Monday, January 17, 2011

Robots of Ripley (aka The Death of Sensation) (1935)

Sinister Cinema has done a great service to film lovers of all stripes by making the Soviet film Robots of Ripley (aka The Death of Sensation) available to anyone who wants to see possibly the most visually impressive science fiction film of the 1930’s. This is a film who’s visuals should be as talked about as those in films like Fritz Lang’s Metropolis, which this film seems to echo at times. It’s a film with robots which, while not as elegant as Metropolis’s Maria, certainly puts any other robot to shame (especially the ones in the cheesy American movie serials I love so much.)

The film is set in an unnamed capitalist country. In the factory where he works, the inventor Ripley is worried about the toll being taken by the assembly lines on the workers. Something has to be done. Sitting in a night club he sees a woman with puppets and forms the idea about making men of metal. Moving from a small scale robot on to ones that are about 10 to 12 feet tall Ripley makes an army of metal men that are the joy of the evil money men and the bane of the workers who see their jobs going the way of the wind. Is revolt not far off?

Let me get the painful part out of the way, the class warfare angle is terrible. The film stops periodically for long discussions angled toward explaining what is really good for the workers and all mankind. I’m not sure what exactly is said I don’t speak Russian (Sinister hasn’t subtitled the film, they only put in occasional narrative titles that explain what is going on), but from what I can understand from the few words I do know and from the context of the scenes it’s the old struggle between the classes. The film effectively stops during these sequences since the film becomes little more than people standing around talking. I suspect that the director wasn’t thrilled with these sequences either since those don’t have the visual flair of the rest of the film. If you are willing to suffer through the talk you’ll be rewarded by a film that will really please the eye with it’s gee whiz and oh wow factors.

Where do I begin to discuss the joys of this film?

Perhaps by saying that the black and white cinematography is some of the most beautiful you’re ever likely to see. Every shot is portrait and worthy of framing. The landscapes are amazing and the shots of the characters seem more like portraiture then shots from a film. It’s a film that look and feels like the finest silent film photography. Even the sequences in the night club or in the capitalist enclaves have the style and scale you only see in the big scale European silents.

The robots themselves are these big huge clunky things that look like the Mr Machine toy but way cooler. They are steam punk and industrial practical combined. As odd as they look they are the sort of things that weirdly make some sort of sense. They are also something you can’t take your eyes off of. I kept wanting to see more and more of the robots.(which bear a large RUR on their chests even though the film has nothing to do with the Karl Capek play). You know that the small robot is a man in a suit but the big ones make you ponder what exactly they did. Yes, the arms are at about a mans height but its clearly not just a man in a suit- and even then they don’t have normal hands.

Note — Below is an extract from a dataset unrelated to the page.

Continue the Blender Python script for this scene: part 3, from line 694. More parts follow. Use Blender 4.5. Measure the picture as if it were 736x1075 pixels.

The film is filled will wonderful sequences that delight. The opening shots of the city are just beautiful. The surreal factory with the turn table work stations where the accident that sparks Ripley to make the robots is weird and surreal. You have the first sequence in the night club which seems to be more something out of a German film from the 20’s then a Soviet film. Its jazzy and smokey and full of great faces. You have the girl who just stares and the men who try to look at her. We have the woman with the garish puppets that inspire Ripley. The sequence where Ripley unveils the huge robots to the captains of industry is an amazing set piece of growing wonder. Sinister Cinema in the write up for the film mentions the wonderful scene where Ripley is drunk and using his saxophone (the robots are controlled by sound) gets the robots moving in a weird dance that starts off awkward and builds into something that will make you wonder why the film and the sequence has been hidden from view (in a weird way that one sequence is worth the price of admission.) After that we have the sequences of the robots working and finally the battle between man and machine that kind of reminded me of bits from the Terminator films, only with the robots being controlled by other men and not Skynet.

I suspect that even the most jaded film fan will be amazed, I was….

This is a film that needs to be seen, for its pieces if not for it’s whole (even if as I said the politics make some of this a tough go).

Gregg Luce and Sinister need to be thanked for bringing this film to light.

See this film if you can. Sinister has it for sale, and hopefully it will show up elsewhere, preferably in film festivals.